Brief: The lines from the top of the material through the line with "w.node_tree.nodes['Background'].inputs[1].default_value = 0.2" are to be set down exactly. Leave the pictures out.

----

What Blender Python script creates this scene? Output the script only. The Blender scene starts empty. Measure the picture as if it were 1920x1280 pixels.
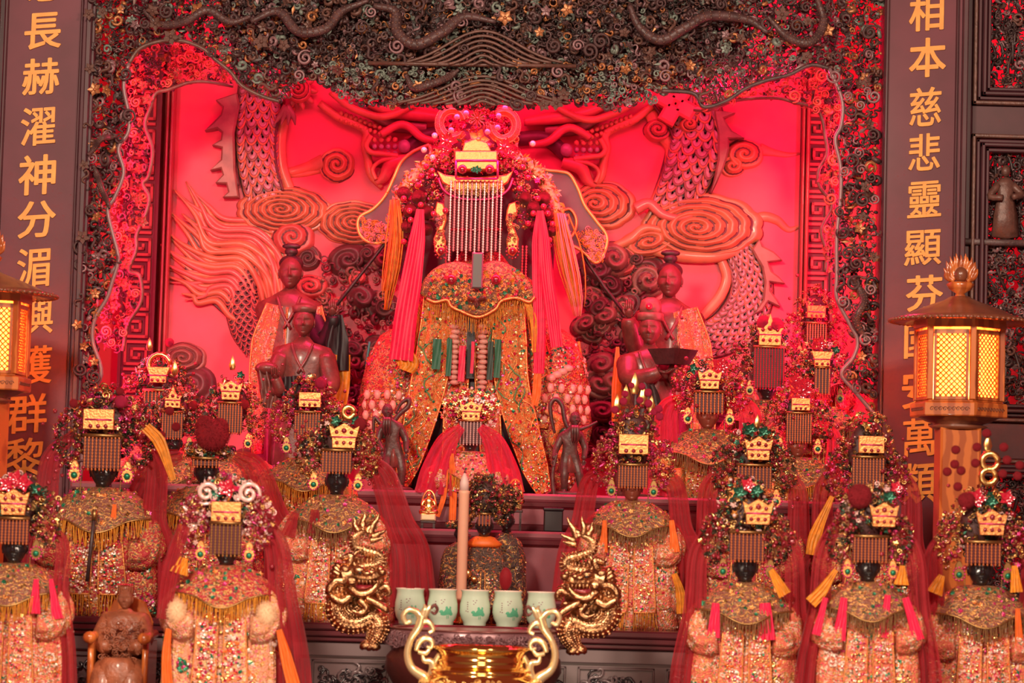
import bpy, math, random
import numpy as np
from mathutils import Vector, Matrix

# ------------------------------------------------------------------ camera, world, lamps, exposure
SC = bpy.context.scene
F = 5120.0                                   # focal length in pixels of the 1920 px frame
CAMZ = 1.6
cam_d = bpy.data.cameras.new('camera'); cam = bpy.data.objects.new('camera', cam_d)
SC.collection.objects.link(cam); SC.camera = cam
cam_d.sensor_width = 36; cam_d.lens = F / 1920 * 36
cam_d.clip_start = 0.1; cam_d.clip_end = 60
MC = Matrix.Rotation(math.radians(94.0), 4, 'X') @ Matrix.Rotation(math.radians(1.6), 4, 'Z')
cam.matrix_world = Matrix.Translation((0, 0, CAMZ)) @ MC
cam_d.dof.use_dof = True; cam_d.dof.focus_distance = 7.9; cam_d.dof.aperture_fstop = 5.0

w = bpy.data.worlds.new('hall'); SC.world = w; w.use_nodes = True
w.node_tree.nodes['Background'].inputs[0].default_value = (0.75, 0.16, 0.14, 1)
w.node_tree.nodes['Background'].inputs[1].default_value = 0.2

def area(name, loc, target, size, power, color, sy=None):
    d = bpy.data.lights.new(name, 'AREA'); d.energy = power; d.color = color
    d.shape = 'RECTANGLE'; d.size = size; d.size_y = sy or size
    o = bpy.data.objects.new(name, d); SC.collection.objects.link(o); o.location = loc
    o.rotation_euler = (Vector(target) - Vector(loc)).to_track_quat('-Z', 'Y').to_euler()
    return o
RED = (1.0, 0.025, 0.12)
area('hall_lamp', (-1.2, 2.6, 3.6), (0, 7.2, 1.2), 0.45, 128, (1, 0.80, 0.62))
area('hall_lamp', (1.3, 3.0, 3.4), (0.2, 7.2, 1.2), 0.35, 70, (1, 0.76, 0.58))
area('altar_lamp', (0.0, 4.4, 0.75), (0.0, 7.2, 1.5), 0.5, 10, (1, 0.74, 0.52))
area('niche_lamp_top', (0, 7.98, 3.38), (0, 8.7, 2.1), 2.0, 20, RED, 0.12)
area('niche_lamp_left', (-1.25, 7.95, 2.3), (0.1, 8.7, 2.3), 0.12, 11, RED, 1.3)
area('niche_lamp_right', (1.22, 7.95, 2.3), (0.1, 8.7, 2.3), 0.12, 19, RED, 1.3)
area('niche_lamp_front', (0.0, 7.86, 3.3), (0.0, 8.2, 1.9), 1.5, 13, RED, 0.06)
area('arch_lamp', (0.1, 7.87, 2.93), (0.05, 7.25, 1.85), 1.5, 20, RED, 0.05)
area('side_panel_lamp', (1.75, 8.0, 3.4), (1.65, 8.45, 2.2), 0.3, 6, RED, 0.3)
SC.view_settings.view_transform = 'Standard'; SC.view_settings.look = 'None'
SC.view_settings.exposure = 0.47; SC.view_settings.gamma = 1; SC.view_settings.use_curve_mapping = False

# ------------------------------------------------------------------ where a pixel of the photograph stands at depth Y
_M = np.array(MC)[:3, :3]
def atv(px, py, Y):
    px, py, Y = np.broadcast_arrays(np.asarray(px, float), np.asarray(py, float), np.asarray(Y, float))
    d = np.stack([(px - 960) / F, -(py - 640) / F, -np.ones_like(px)], -1) @ _M.T
    return d * (Y / d[..., 1])[..., None] + np.array([0, 0, CAMZ])
def at(px, py, Y): return atv(px, py, Y)
def path(pts, Y): p = np.array(pts, float); return atv(p[:, 0], p[:, 1], Y)

# ------------------------------------------------------------------ geometry kit: a shape is (verts, loops, loop sizes)
R = np.random.RandomState(7)
def geo(V, faces):
    V = np.array(V, float)
    return V, np.array([i for f in faces for i in f], int), np.array([len(f) for f in faces], int)
def grid(V, nu, nv, cu=False, cv=False, caps=False):
    """V is nu*nv points, u-major."""
    a, b = np.meshgrid(np.arange(nu if cu else nu - 1), np.arange(nv if cv else nv - 1), indexing='ij')
    a = a.ravel(); b = b.ravel(); a2 = (a + 1) % nu; b2 = (b + 1) % nv
    L = np.stack([a * nv + b, a2 * nv + b, a2 * nv + b2, a * nv + b2], 1)
    S = np.full(len(L), 4); L = L.ravel()
    if caps:
        L = np.concatenate([L, np.arange(nv), (nu - 1) * nv + np.arange(nv)[::-1]]); S = np.concatenate([S, [nv, nv]])
    return np.asarray(V, float).reshape(-1, 3), L, S
def tf(g, loc=(0, 0, 0), s=1, rot=None):
    V = g[0] * s
    if rot is not None: V = V @ np.array(rot).T
    return V + np.array(loc), g[1], g[2]
def join(*gs):
    V = []; L = []; S = []; n = 0
    for g in gs: V.append(g[0]); L.append(g[1] + n); S.append(g[2]); n += len(g[0])
    return np.concatenate(V), np.concatenate(L), np.concatenate(S)
def rotm(ax, a):
    return np.array(Matrix.Rotation(a, 3, ax))
def spline(P, n):
    P = np.array(P, float); m = len(P)
    Q = np.vstack([2 * P[0] - P[1], P, 2 * P[-1] - P[-2]])
    t = np.linspace(0, m - 1, n); i = np.minimum(t.astype(int), m - 2); f = (t - i)[:, None]
    a, b, c, d = Q[i], Q[i + 1], Q[i + 2], Q[i + 3]
    return 0.5 * (2 * b + (c - a) * f + (2 * a - 5 * b + 4 * c - d) * f ** 2 + (3 * b - a - 3 * c + d) * f ** 3)
def lerp(xs, n):
    xs = np.array(xs, float); return np.interp(np.linspace(0, 1, n), np.linspace(0, 1, len(xs)), xs)
def frames(P):
    T = np.gradient(P, axis=0); T /= np.linalg.norm(T, axis=1)[:, None] + 1e-12
    N = np.cross(T, [0, 1.0, 0]); l = np.linalg.norm(N, axis=1)
    N[l < 1e-3] = [1, 0, 0]; N /= np.linalg.norm(N, axis=1)[:, None]
    B = np.cross(T, N); return T, N, B
def tube(P, r, seg=8, flat=1.0, caps=True):
    P = np.array(P, float); n = len(P)
    r = lerp(r, n) if np.ndim(r) else np.full(n, r)
    T, N, B = frames(P); a = np.arange(seg) / seg * 2 * math.pi
    V = P[:, None] + r[:, None, None] * (np.cos(a)[None, :, None] * N[:, None] + flat * np.sin(a)[None, :, None] * B[:, None])
    return grid(V, n, seg, False, True, caps)
def lathe(prof, seg=32, sx=1, sy=1, mod=None):
    p = np.array(prof, float); a = np.arange(seg) / seg * 2 * math.pi
    r = p[:, 0][:, None] * (1 if mod is None else mod(a[None, :], p[:, 1][:, None]))
    V = np.stack([r * np.cos(a) * sx, r * np.sin(a) * sy, np.repeat(p[:, 1][:, None], seg, 1)], -1)
    return grid(V, len(p), seg, False, True, True)
def box(x0, x1, y0, y1, z0, z1, b=0.0):
    if b <= 0:
        V = [(x, y, z) for x in (x0, x1) for y in (y0, y1) for z in (z0, z1)]
        return geo(V, [(0, 1, 3, 2), (4, 6, 7, 5), (0, 4, 5, 1), (2, 3, 7, 6), (0, 2, 6, 4), (1, 5, 7, 3)])
    def ring(y, i): return [(x0 + i, y, z0 + i), (x1 - i, y, z0 + i), (x1 - i, y, z1 - i), (x0 + i, y, z1 - i)]
    V = ring(y0, b) + ring(y0 + b, 0) + ring(y1, 0)
    fs = [(0, 1, 2, 3), (11, 10, 9, 8)]
    for k in (0, 4):
        for i in range(4): j = (i + 1) % 4; fs.append((k + i, k + 4 + i, k + 4 + j, k + j))
    return geo(V, fs)
def outline(poly, y_front, y_back, bev=0.0):
    """flat outline in x,z given real thickness; the front edge is bevelled."""
    p = np.array(poly, float); n = len(p)
    if np.sum(p[:, 0] * np.roll(p[:, 1], -1) - np.roll(p[:, 0], -1) * p[:, 1]) < 0: p = p[::-1]
    e = np.roll(p, -1, 0) - p; e /= np.linalg.norm(e, axis=1)[:, None] + 1e-12
    nr = np.stack([e[:, 1], -e[:, 0]], 1); m = nr + np.roll(nr, 1, 0); m /= np.linalg.norm(m, axis=1)[:, None] + 1e-9
    q = p - m * bev
    def r3(a, y): return np.stack([a[:, 0], np.full(n, y), a[:, 1]], 1)
    V = np.vstack([r3(q, y_front), r3(p, y_front + bev), r3(p, y_back)])
    fs = [tuple(range(n)), tuple(range(3 * n - 1, 2 * n - 1, -1))]
    for k in (0, n):
        for i in range(n): j = (i + 1) % n; fs.append((k + i, k + n + i, k + n + j, k + j))
    return geo(V, fs)
def ico(sub):
    import bmesh
    bm = bmesh.new(); bmesh.ops.create_icosphere(bm, subdivisions=sub, radius=1)
    V = [tuple(v.co) for v in bm.verts]; fs = [tuple(v.index for v in f.verts) for f in bm.faces]; bm.free(); return geo(V, fs)
BALL1 = ico(1); BALL2 = ico(2); BALL3 = ico(3)
def ell(c, r, g=None):
    g = g or BALL2; return g[0] * np.array(r) + np.array(c), g[1], g[2]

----

Solution for this task:
What Blender Python script creates this scene? Output the script only. The Blender scene starts empty. Measure the picture as if it were 1920x1280 pixels.
import bpy, math, random
import numpy as np
from mathutils import Vector, Matrix

# ------------------------------------------------------------------ camera, world, lamps, exposure
SC = bpy.context.scene
F = 5120.0                                   # focal length in pixels of the 1920 px frame
CAMZ = 1.6
cam_d = bpy.data.cameras.new('camera'); cam = bpy.data.objects.new('camera', cam_d)
SC.collection.objects.link(cam); SC.camera = cam
cam_d.sensor_width = 36; cam_d.lens = F / 1920 * 36
cam_d.clip_start = 0.1; cam_d.clip_end = 60
MC = Matrix.Rotation(math.radians(94.0), 4, 'X') @ Matrix.Rotation(math.radians(1.6), 4, 'Z')
cam.matrix_world = Matrix.Translation((0, 0, CAMZ)) @ MC
cam_d.dof.use_dof = True; cam_d.dof.focus_distance = 7.9; cam_d.dof.aperture_fstop = 5.0

w = bpy.data.worlds.new('hall'); SC.world = w; w.use_nodes = True
w.node_tree.nodes['Background'].inputs[0].default_value = (0.75, 0.16, 0.14, 1)
w.node_tree.nodes['Background'].inputs[1].default_value = 0.2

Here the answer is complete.